As with any wildlife activity there is a huge amount of luck as to what you actually see on any given day, but a good guide certainly helps and Pablo our guide and driver is a wise old bird who knows the country well and seems to be able to find almost anything on demand.
The Serengeti is a huge area of grassland and in our time we can only see a small part of it. Right next to our preferred campsite four male lions have just killed a water buffalo. Prosper, our cook, isn’t too happy setting up camp here so we opt for the neighbouring campsite, but even this is little more than 400 metres away from the resting lions. Although the cooking/eating area
is a walled shelter the camp ground itself is unfenced, so we’re warned to be careful when walking around the camp, especially at night as there is plenty of wildlife around (At night I shine my torch out into the bush and see the eyes of hyenas close to the campsite. We’re also a little shocked when just after breakfast a solitary lion wanders no more than 20 m away from our tents).
When we find the kill towards the end of the day one lion appears to be guarding it whilst the other three lions rest nearby. We hang around watching them until sunset expecting them to start feeding but for some reason they don’t. Pablo tells us that at night the hyenas will use sheer weight of numbers to chase the lions away.
Just after dawn we return to the kill to watch the hyenas feeding. It’s hard to capture the action on still photos but the video our friend Phil takes is the sort of stuff I’ve previously only seen on wildlife documentaries and is something truly memorable. The hyenas have obviously been feeding most of the night and when we arrive are slowly beginning
to drift away whilst the vultures start to move in.

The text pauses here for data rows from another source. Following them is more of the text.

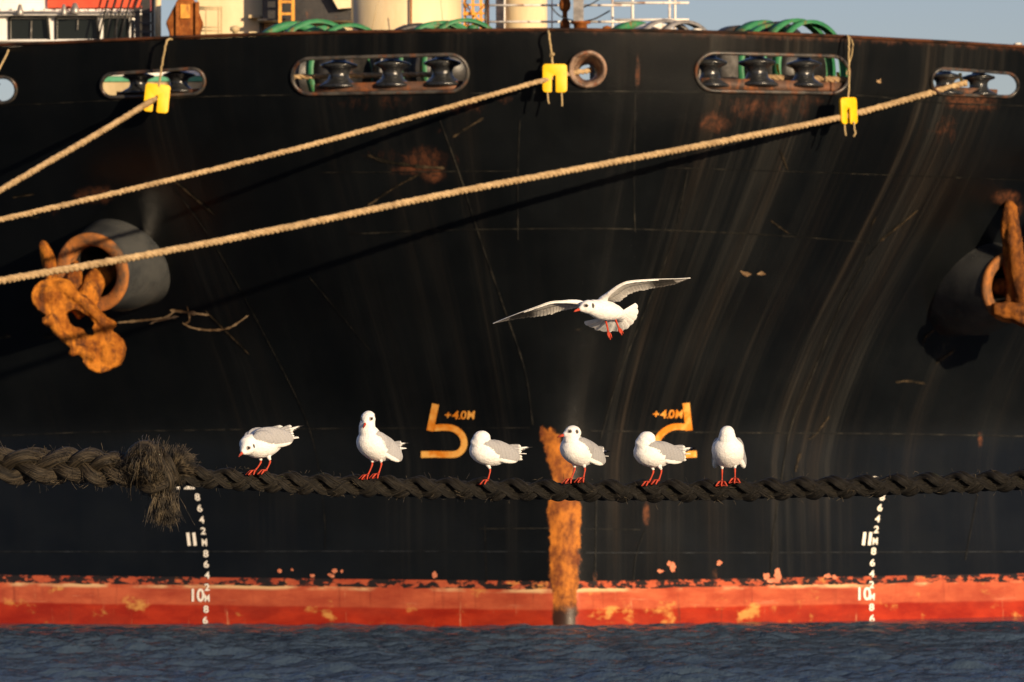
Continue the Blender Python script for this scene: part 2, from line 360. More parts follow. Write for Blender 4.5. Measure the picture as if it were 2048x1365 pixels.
def build_hull():
    ts = np.concatenate([np.linspace(-45, -12.5, 14), np.arange(-12.3, -1.2, .075), np.arange(-1.2, 1.2, .04), np.arange(1.2, 11.8, .075), np.linspace(12, 45, 15)])
    ZB = 9.35
    zs = np.concatenate([np.linspace(-1.5, -.1, 5), np.arange(0, 4, .07), np.linspace(4.05, ZB, 74)])
    T, Z = np.meshgrid(ts, zs); nt = len(ts)
    V = [np.c_[T.ravel(), Z.ravel()]]
    F = [(i*nt+j, i*nt+j+1, (i+1)*nt+j+1, (i+1)*nt+j) for i in range(len(zs)-1) for j in range(nt-1)]
    # bulwark strake with its openings
    zb = np.linspace(ZB, ZTOP, 17); pts = []; edges = []
    polys = [HOLE[k] for k in HOLE]
    def inside(x, y, poly):
        c = False; n = len(poly); j = n-1
        for i in range(n):
            if (poly[i][1] > y) != (poly[j][1] > y) and x < (poly[j][0]-poly[i][0])*(y-poly[i][1])/(poly[j][1]-poly[i][1])+poly[i][0]: c = not c
            j = i
        return c
    for z in zb:
        for t in ts:
            near = False
            for h in polys:
                if h[:, 0].min()-.1 < t < h[:, 0].max()+.1 and h[:, 1].min()-.1 < z < h[:, 1].max()+.1:
                    if np.min((h[:, 0]-t)**2+(h[:, 1]-z)**2) < .03**2 or inside(t, z, h): near = True
            if not near: pts.append((t, z))
    for h in polys:
        b = len(pts); m = len(h); pts += [tuple(p) for p in h]; edges += [(b+i, b+(i+1) % m) for i in range(m)]
    r = geometry.delaunay_2d_cdt([Vector(p) for p in pts], edges, [], 0, 1e-5)
    v2 = np.array([tuple(p) for p in r[0]]); b = len(V[0]); V.append(v2)
    for f in r[2]:
        c = v2[list(f)].mean(0)
        if not any(inside(c[0], c[1], h) for h in polys if abs(c[0]-h[:, 0].mean()) < 2.5): F.append(tuple(i+b for i in f))
    V = np.concatenate(V); W3 = hull_pt(V[:, 0], V[:, 1])
    bm = bmesh.new(); o3 = np.array((X0, Y0, 0)); ids = bm.verts.layers.int.new('idx')
    vs = []
    for i, p in enumerate(W3-o3): x = bm.verts.new(p); x[ids] = i; vs.append(x)
    for f in F:
        try: bm.faces.new([vs[i] for i in f])
        except ValueError: pass
    bmesh.ops.remove_doubles(bm, verts=bm.verts, dist=.002)
    bmesh.ops.recalc_face_normals(bm, faces=bm.faces)
    me = bpy.data.meshes.new('hull')
    idx = np.array([v[ids] for v in bm.verts]); 
    bm.to_mesh(me); bm.free(); me.materials.append(M['hull'])
    me.polygons.foreach_set('use_smooth', [True]*len(me.polygons))
    u, z = V[idx, 0], V[idx, 1]; q = qcoord(u, z)
    li = np.empty(len(me.loops), int); me.loops.foreach_get('vertex_index', li)
    uvl = me.uv_layers.new(name='UVMap'); uvl.data.foreach_set('uv', np.c_[q, z][li].ravel()); uvl = me.uv_layers.new(name='Flat'); uvl.data.foreach_set('uv', np.c_[u, z][li].ravel())
    # stains painted by place; one broad streak colours in a soft sheen
    streak = .05+.0*u
    def qat(px, py): uu, z_ = hull_uz(px, py); return float(qcoord(np.array([uu]), np.array([z_]))[0])
    for px, py, w, a in ((1290, 640, .38, 1.0), (1400, 700, .5, .95), (1640, 640, .32, 1.0), (1720, 560, .32, .8), (1900, 300, .7, .8), (1330, 720, 1.0, .42), (1210, 500, .25, .35), (1500, 700, .4, .5),
                         (1560, 1000, .25, .6), (1820, 1050, .2, .5), (940, 400, .25, .45), (880, 560, .25, .3), (640, 260, .5, .3), (780, 260, .6, .3), (330, 300, .4, .35), (420, 480, .3, .25), (1990, 800, .4, .3)):
        qq = qat(px, py); streak = np.maximum(streak, a*np.exp(-((q-qq)/w)**2))
    streak *= .35+.65*np.clip((z-.8)/1.5, 0, 1)
    rust = np.zeros(len(u))-.25
    blobs = [(760, 205, 170, 25, .45), (850, 320, 60, 30, .75), (760, 310, 60, 25, .5), (930, 215, 70, 25, .5), (900, 260, 40, 25, .45), (1530, 215, 150, 40, .55), (1430, 245, 50, 28, .7), (1600, 200, 90, 22, .55),
             (1940, 205, 85, 22, .75), (1890, 260, 50, 45, .55), (1180, 190, 60, 12, .3), (1275, 150, 6, 26, .9), (1275, 118, 4, 14, .8), (330, 215, 90, 40, .40), (110, 420, 20, 40, .5), (190, 390, 50, 18, .95), (60, 250, 60, 60, .2),
             (870, 350, 25, 18, .9), (830, 340, 50, 12, .8), (1555, 330, 60, 50, .35), (2012, 396, 36, 16, .95), (2035, 420, 25, 20, .7), (1140, 640, 22, 8, .4), (1960, 880, 8, 20, .85), (1292, 1030, 8, 25, 1.1), (1272, 1090, 7, 10, .6),
             (1190, 1160, 6, 20, .8), (925, 1130, 10, 25, .4), (870, 1150, 8, 10, .6), (1430, 1150, 10, 22, .6), (1440, 250, 90, 80, .25), (700, 450, 80, 4, .4), (870, 620, 4, 60, .3), (1010, 200, 25, 20, .5)]
    for px, py, wx, wy, a in blobs:
        uu, z_ = hull_uz(px, py); rust = np.maximum(rust, a*np.exp(-(((u-uu)*109/wx)**2+((z-z_)*109/wy)**2)*.8)-.1)
    top = .42*np.exp(-((ZTOP-z)/.09)**2)-.12+.22*np.exp(-((ZTOP-z)/.35)**2)*np.clip((u+4)/6, 0, 1)
    rust = np.maximum(rust, top)
    stem = np.zeros(len(u))
    ctr = np.interp(z, [0, .6, 2.2, 3.0, 3.6], [.0, .0, .0, -.08, -.18]); hw = np.interp(z, [0, .5, 1.5, 2.2, 2.7, 3.2, 3.65], [.20, .23, .28, .30, .22, .27, .36])
    stem = np.clip(.5+(hw-np.abs(u-ctr))*4, 0, 1)*np.clip((3.85-z)/.55, 0, 1)
    stem -= .55*np.exp(-((u-.08)/.2)**2-((z-3.42)/.2)**2)+.16*np.exp(-((z-2.9)/.5)**2)
    for n, a in (('streak', streak), ('rust', rust), ('stem', stem)):
        at = me.attributes.new(n, 'FLOAT', 'POINT'); at.data.foreach_set('value', a.astype(np.float32))
    o = bpy.data.objects.new('hull', me); reg(o, o3, SHIP)
    o['label'] = 'black flared bow plating streaked with rust above a red band'
build_hull()

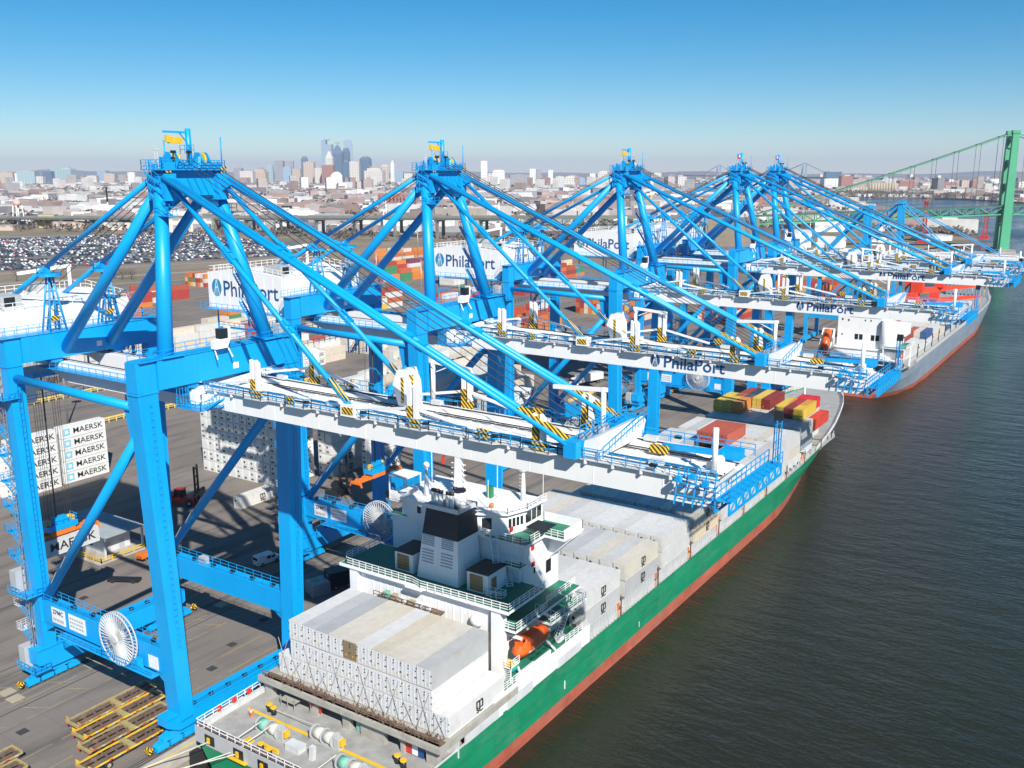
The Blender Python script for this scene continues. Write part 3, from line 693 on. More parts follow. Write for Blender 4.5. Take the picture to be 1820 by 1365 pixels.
    fb = MB(); fb.bar((2.4, -6.3, 48.2), (2.4, 7.6, 49.0), .8, .7); fb.bar((2.4, 7.2, 49.0), (8.6, 7.4, 49.5), .35, .5); fb.bar((2.6, -6.3, 46.8), (2.6, -6.3, 48.4), .9); fb.bar((3.6, -5.6, 46.6), (3.6, -5.6, 48), .5)
    part(t, 'cable_chain_bracket', fb, WH)
    # --- machinery house
    hx0, hx1, hy = -55.5, -33.6, 10.3
    h = MB(); h.loft([[(hx0, -hy, 49.2), (hx1, -hy, 49.2), (hx1, -hy, 56.2), ((hx0+hx1)/2, -hy, 57.2), (hx0, -hy, 56.2)], [(hx0, hy, 49.2), (hx1, hy, 49.2), (hx1, hy, 56.2), ((hx0+hx1)/2, hy, 57.2), (hx0, hy, 56.2)]])
    h.box(hx0 - .1, hx1 + .1, -hy - .1, hy + .1, 49.1, 49.25)
    for k in range(8): h.box(hx1, hx1 + .04, -9.5 + k*2.6, -9.4 + k*2.6, 49.3, 56.1)
    for k in range(9): h.box(hx0 + 1.2 + k*2.5, hx0 + 1.3 + k*2.5, -hy - .04, -hy, 49.3, 56.1)
    HS = part(t, 'machinery_house', h, WH)
    rr = MB(); rr.rail([(hx1 - .2, hy - .2, 56.2), (hx1 - .2, -hy + .2, 56.2), ((hx0+hx1)/2, -hy + .2, 57.2), (hx0 + .2, -hy + .2, 56.2), (hx0 + .2, hy - .2, 56.2), ((hx0+hx1)/2, hy - .2, 57.2), (hx1 - .2, hy - .2, 56.2)], 1.15, 1.5, .08); rr.obj('roof_railing', WH, HS)
    vb = MB(); vb.box(-40, -35.4, -9.4, -6.2, 56.4, 58.2); vb.box(-50, -47, 3, 6, 56.6, 58.0); vb.each('roof_ventilator', M['grey'], HS)
    MB().box(-35.4, -35.3, -8.9, -7.3, 56.7, 58.0).obj('louvre', M['black'], HS)
    MB().bar((-46, 8.2, 56.6), (-46, 8.2, 61), .4).bar((-46, 8.6, 60.8), (-46, -.5, 60.2), .4, .5).obj('roof_davit', WH, HS)
    MB().box(hx1 + .02, hx1 + .06, -5.5, 6.5, 51.2, 51.45).obj('louvre', M['black'], HS)
    emblem('-y', (-52.9, -hy - .06, 53.2), 1.75, HS, True); lettering('PhilaPort', 4.3, '-y', (-43.2, -hy - .06, 53.0), HS, M['logo'], .035)
    pl = MB(); pl.box(hx1, RX - 1.3, -11.6, 11.6, 48.9, 49.0); pl.box(hx0 - 1, hx1, -11.8, -hy - .1, 48.9, 49.0); pl.rail([(hx0 - 1, -11.8, 49), (hx1, -11.8, 49), (RX - 1.4, -11.6, 49)], 1.15, 1.6, .07); pl.rail([(RX - 1.4, -11.5, 49), (RX - 1.4, 11.5, 49)], 1.15, 1.6, .07)
    # lower service cage under the house
    for x in (-54, -45, -37):
        for y in (-9.5, 9.5): pl.bar((x, y, 41.5), (x, y, 48.9), .25)
    for z in (41.5, 45): pl.rail([(-54, -9.5, z), (-37, -9.5, z), (-37, 9.5, z)], 1.1, 1.6, .08); pl.box(-54, -37, -9.6, -8.2, z - .1, z)
    part(t, 'house_gallery', pl, BS)
    # --- stair tower, lift shaft and lift boxes on the landside near leg
    sx = RX - 2.3
    for k in range(11):
        z = 4.6 + k*4.0; a = (sx - .2, -11.2, z); b = (sx - 3.2, -11.2, z + 2.0); c = (sx - .2, -10.0, z + 4.0)
        s = MB(); s.stair(b if False else a, b, .8, 7, .1); s.stair(Vector((sx - 3.2, -10.0, z + 2.0)), c, .8, 7, .1)
        ST = part(t, 'stair_flight', s, BS)
        l = MB(); l.box(sx - 4.6, sx - 3.1, -11.7, -9.5, z + 1.92, z + 2.0); l.rail([(sx - 3.1, -11.7, z + 2), (sx - 4.6, -11.7, z + 2), (sx - 4.6, -9.5, z + 2), (sx - 3.1, -9.5, z + 2)], 1.1, .7, .06, 2)
        l.obj('landing', M['lightgrey'] if k < 3 else BS, ST); l = MB()
        l.box(sx - .2, sx + 1.1, -12.2, -9.5, z - .08, z); l.rail([(sx - .2, -12.2, z), (sx + 1.1, -12.2, z)], 1.1, .6, .06, 2); l.obj('landing', M['lightgrey'] if k < 3 else BS, ST)
    lm = MB(); ly = -12.5
    for ex in (-.35, .35):
        for ey in (-.35, .35): lm.bar((RX - .9 + ex, ly + ey, 1), (RX - .9 + ex, ly + ey, 49), .09)
    for k in range(40): z = 1.5 + k*1.2; lm.bar((RX - 1.25, ly - .35, z), (RX - .55, ly - .35, z + .6), .07); lm.bar((RX - 1.25, ly - .35, z), (RX - 1.25, ly + .35, z + .6), .07)
    part(t, 'lift_mast', lm, M['steel'])
    for z in (2.4, 14.6, 44.6):
        b = MB(); b.box(RX - 2.9, RX - 1.3, -13.9, -12.0, z, z + 3.4); part(t, 'lift_box', b, M['grey'])
        g = MB(); g.box(RX - 3.2, RX + 1.6, -14.2, -11.6, z - .15, z - .05); g.rail([(RX - 3.2, -14.2, z), (RX + 1.6, -14.2, z), (RX + 1.6, -11.7, z)], 1.1, .9, .07, 1); part(t, 'lift_landing', g, BS)
    # far-side service tower in blue lattice
    for (bx0, by0) in ((-36.5, 11.2),):
        w = MB()
        for x in (bx0 - 1.5, bx0 + 1.5):
            for y in (by0, by0 + 2.4): w.bar((x, y, 38), (x, y, 54), .2)
        for z in range(38, 54, 3): w.rail([(bx0 - 1.5, by0, z), (bx0 + 1.5, by0, z), (bx0 + 1.5, by0 + 2.4, z)], 1.1, 1, .07); w.stair((bx0 - 1.2, by0 + .6, z), (bx0 + 1.2, by0 + .6, z + 3), .7, 9)
        part(t, 'service_tower', w, BS)
    # --- cable reel and sign boards on the near portal beam
    cr = MB(); c = Vector((-9.3, -12.7, 13.3)); R = 3.75
    for k in range(40):
        th = 2*pi*k/40; d = Vector((cos(th), 0, sin(th)))
        for e in (-.3, .3): cr.bar(c + d*.5 + Vector((0, e, 0)), c + d*R + Vector((0, e, 0)), .05, .17, up=(0, 1, 0))
    for e in (-.3, .3):
        for k in range(40):
            t0, t1 = 2*pi*k/40, 2*pi*(k+1)/40
            cr.bar(c + Vector((R*cos(t0), e, R*sin(t0))), c + Vector((R*cos(t1), e, R*sin(t1))), .14)
    cr.tube(c + Vector((0, -.28, 0)), c + Vector((0, .28, 0)), 1.7, 20); cr.tube(c + Vector((0, -.6, 0)), c + Vector((0, 1.0, 0)), .5, 12)
    part(t, 'cable_reel', cr, M['lightgrey'])
    rp = MB(); rp.box(-24, -2, -13.1, -11.7, 9.6, 9.7); rp.rail([(-13, -13.1, 9.7), (-2, -13.1, 9.7)], 1.1, 1.3, .07); rp.rail([(-24, -13.1, 9.7), (-13, -13.1, 9.7)], 1.1, 1.3, .07); rp.box(-6.6, -5.2, -12.8, -11.9, 9.7, 11.2); rp.box(-13.5, -12.6, -12.8, -11.9, 9.7, 11.5)
    part(t, 'reel_platform', rp, M['bluesteel'])
    for (x0, x1, n) in ((-26.9, -23.6, 0), (-22.6, -18.6, 1)):
        S = part(t, 'sign_board', MB().box(x0, x1, -11.76, -11.68, 10.6, 13.0), WH)
        if n == 0: lettering('ZPMC', 1.0, '-y', ((x0+x1)/2, -11.78, 12.35), S, M['logo'], .02); ln = [(11.3, .35, 7)]
        else: ln = [(12.5, .22, 6), (11.9, .22, 7), (11.3, .22, 5)]
        b = MB()
        for (z, hh, n) in ln:
            for i in range(n): xx = x0 + .35 + i*(x1 - x0 - .6)/n; b.box(xx, xx + (x1-x0-.6)/n*.75, -11.79, -11.762, z - hh, z + hh*.4)
        b.obj('lettering', M['grey'], S)
    part(t, 'sign_board', MB().box(-4.2, -2.2, -11.76, -11.68, 10.2, 12.0), WH)
    part(t, 'sign_board', MB().box(RX + 1.0, RX + 1.04, -8, -6.2, 2.9, 4.0), WH)
    ut = MB(); ut.box(-21, -19.6, 10.3, 11.3, 13.42, 14.6); part(t, 'control_cabinet', ut, M['grey'])
    if boom_logo:
        emblem('-y', (41.0, -4.745, 47.5), .98, t); lettering('PhilaPort', 2.55, '-y', (47.3, -4.745, 47.38), t, M['logo'], .03, 1.06)
    return t
crane_a = stsc((0, 83.6, 0), 'nearest blue gantry crane, its plain white boom without lettering over the green ship', False, False)
index_kids(crane_a)
def other(y, label, logo, flag):
    c = copy_tree(crane_a); c.location.y = y; c['label'] = label
    if logo: emblem('-y', (41.0, -4.745, 47.5), .98, c); lettering('PhilaPort', 2.55, '-y', (47.3, -4.745, 47.38), c, M['logo'], .03, 1.06)
    if flag:
        J = [o for o in c.children if o.name.startswith('service_jib')][0]
        for o in list(J.children): bpy.data.objects.remove(o)
        MB().box(-3.62, -3.58, -3.3, -.9, 79.5, 80.1).obj('flag_stripe', M['red'], J); MB().box(-3.62, -3.58, -3.3, -2.3, 80.1, 80.7).obj('flag_corner', M['logo'], J); MB().box(-3.62, -3.58, -2.3, -.9, 80.1, 80.7).obj('flag_stripe', M['white'], J)
    return c
other(137.8, 'second blue gantry crane, lettered boom ending over the bow of the green ship', True, False)
other(211, 'third blue gantry crane, lettered boom reaching over the white deckhouse of the grey ship', True, False)
other(286.5, 'fourth blue gantry crane with red flag on apex, lettered boom above the red deck cranes', True, True)
other(321.5, 'fifth blue gantry crane, close behind the fourth, with a flag on its apex', False, True)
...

Our highlight of the Serengeti are the lions. On each of our game drives we find them, sometimes in the trees, at other times lazing in the shade. One time we follow a family group with several young cubs down to the river to drink and they walk right past our vehicle. We also see cheetahs here and though the area is known for having a high concentration of leopards we don’t see any. On our drive out to the hippo pool we come across a herd of wildebeest so they don’t all migrate. The hippo pool is full of hippos but until the rains return isn’t the most appealing of places, but the hippos themselves don’t seem to mind.
At Ngorongoro we camp on the crater rim and have a morning game drive down into the crater. Like the Serengeti there is plenty of wildlife at the campsite. We have zebras grazing through the camping area and after dinner we see an elephant right behind the dining shelter. At Ngorongoro we see many of the same animals as in the Serengeti but here there aren’t any giraffe.
There is a significant number of Black Rhinos here but we only sight one and that is some distance away.
The safari has been far better than I had ever hoped it could be. The sheer diversity and number of animals has been impressive and we have been lucky enough to witness some amazing sights. Personally I think the camping experience adds to the atmosphere of being in Africa and you certainly are closer to the action, sometimes perhaps even a little too close! Maybe we’ve been lucky as there is certainly luck involved, but there is no question we have chosen well with our safari company, both Pablo and Prosper have been brilliant.
But for now we head on to Uganda for a very different type of wildlife encounter.